Accountability as a principle of a European democracy

Liberal democracy has been seriously questioned and challenged in Europe. To act against democratic backsliding in Hungary and other EU member states, EU institutions initially relied mainly on EU infringement procedures. The EU has complemented these instruments with a rule of law conditionality mechanism and developed procedures on how to suspend membership rights (Article 7, Treaty on the EU). The Council of Europe and its Venice Commission have elaborated an extremely valuable series of documents defining key principles and institutions of liberal democracy. However, these elements have not yet evolved into a coherent constitutional blueprint for a liberal democracy, not least because national institutional arrangements differ significantly.

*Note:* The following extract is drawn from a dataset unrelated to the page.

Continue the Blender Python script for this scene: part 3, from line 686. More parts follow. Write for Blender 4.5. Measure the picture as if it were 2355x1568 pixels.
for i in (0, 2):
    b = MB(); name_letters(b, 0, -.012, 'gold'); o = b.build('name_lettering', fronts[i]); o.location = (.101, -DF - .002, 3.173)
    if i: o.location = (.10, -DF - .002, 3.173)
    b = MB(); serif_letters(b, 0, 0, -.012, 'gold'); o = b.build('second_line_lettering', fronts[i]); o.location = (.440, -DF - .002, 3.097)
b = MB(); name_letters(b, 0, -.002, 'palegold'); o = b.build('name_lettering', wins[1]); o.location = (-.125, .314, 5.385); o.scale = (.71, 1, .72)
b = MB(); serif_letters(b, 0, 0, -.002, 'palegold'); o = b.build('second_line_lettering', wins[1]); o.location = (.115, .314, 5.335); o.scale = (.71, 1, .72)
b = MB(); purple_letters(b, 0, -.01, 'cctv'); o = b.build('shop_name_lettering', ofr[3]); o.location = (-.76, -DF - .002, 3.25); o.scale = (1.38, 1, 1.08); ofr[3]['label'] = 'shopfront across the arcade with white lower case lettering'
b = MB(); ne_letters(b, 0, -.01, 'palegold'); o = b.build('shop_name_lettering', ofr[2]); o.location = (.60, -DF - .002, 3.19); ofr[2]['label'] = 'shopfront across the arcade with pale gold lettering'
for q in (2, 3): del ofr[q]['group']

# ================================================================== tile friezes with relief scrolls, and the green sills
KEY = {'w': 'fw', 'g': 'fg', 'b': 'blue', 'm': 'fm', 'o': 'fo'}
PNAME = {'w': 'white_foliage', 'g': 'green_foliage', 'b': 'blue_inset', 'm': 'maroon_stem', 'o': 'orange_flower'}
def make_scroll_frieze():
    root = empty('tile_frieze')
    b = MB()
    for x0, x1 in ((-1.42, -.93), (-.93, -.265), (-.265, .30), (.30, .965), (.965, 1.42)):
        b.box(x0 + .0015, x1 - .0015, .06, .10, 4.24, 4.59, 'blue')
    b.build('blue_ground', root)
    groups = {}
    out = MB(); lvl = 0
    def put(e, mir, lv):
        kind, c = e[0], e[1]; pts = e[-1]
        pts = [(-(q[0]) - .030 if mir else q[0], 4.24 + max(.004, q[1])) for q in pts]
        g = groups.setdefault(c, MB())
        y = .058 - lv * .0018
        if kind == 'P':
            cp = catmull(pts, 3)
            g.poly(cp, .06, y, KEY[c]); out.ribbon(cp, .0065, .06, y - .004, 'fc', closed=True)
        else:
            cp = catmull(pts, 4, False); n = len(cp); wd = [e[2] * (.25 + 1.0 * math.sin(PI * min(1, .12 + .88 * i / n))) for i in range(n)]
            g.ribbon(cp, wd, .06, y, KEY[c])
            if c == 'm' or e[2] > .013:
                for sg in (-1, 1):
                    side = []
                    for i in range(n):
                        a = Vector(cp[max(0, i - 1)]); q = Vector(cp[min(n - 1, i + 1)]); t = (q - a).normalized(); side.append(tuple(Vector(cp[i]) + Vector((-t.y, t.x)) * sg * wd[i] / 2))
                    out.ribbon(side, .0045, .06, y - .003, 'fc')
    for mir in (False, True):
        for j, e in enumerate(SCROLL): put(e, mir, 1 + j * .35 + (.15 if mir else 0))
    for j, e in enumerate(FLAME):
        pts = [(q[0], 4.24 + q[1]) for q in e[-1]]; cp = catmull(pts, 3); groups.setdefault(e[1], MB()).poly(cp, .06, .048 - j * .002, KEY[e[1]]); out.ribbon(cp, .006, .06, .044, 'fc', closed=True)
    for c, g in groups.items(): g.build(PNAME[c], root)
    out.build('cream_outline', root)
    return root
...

The Vienna-based European Law Institute (ELI) has now endeavoured to put the jigsaw pieces together in a ‘Charter of Fundamental Constitutional Principles of a European Democracy‘. Of the 36 principles defined in the Charter, the principles refering to accountability were the topic of a webinar held by ELI on 6 May 2024. Joining a panel with Renáta Uitz, Michal Krajewski, Takis Tridimas and Yves Van Den Berge, I related accountability to the conceptual approaches proposed by contemporary theorists of democracy.

All principles of the Charter are explained by commentaries that also refer to important intellectual sources that have shaped the interpretation of the respective principles. The commentary on Principle 19 – accountability – illustrates how discourses among the communities of democratic theorists and European / comparative constitutional law scholars have diverged. The webinar provided a great opportunity to link threads and communicate insights across disciplines and traditions.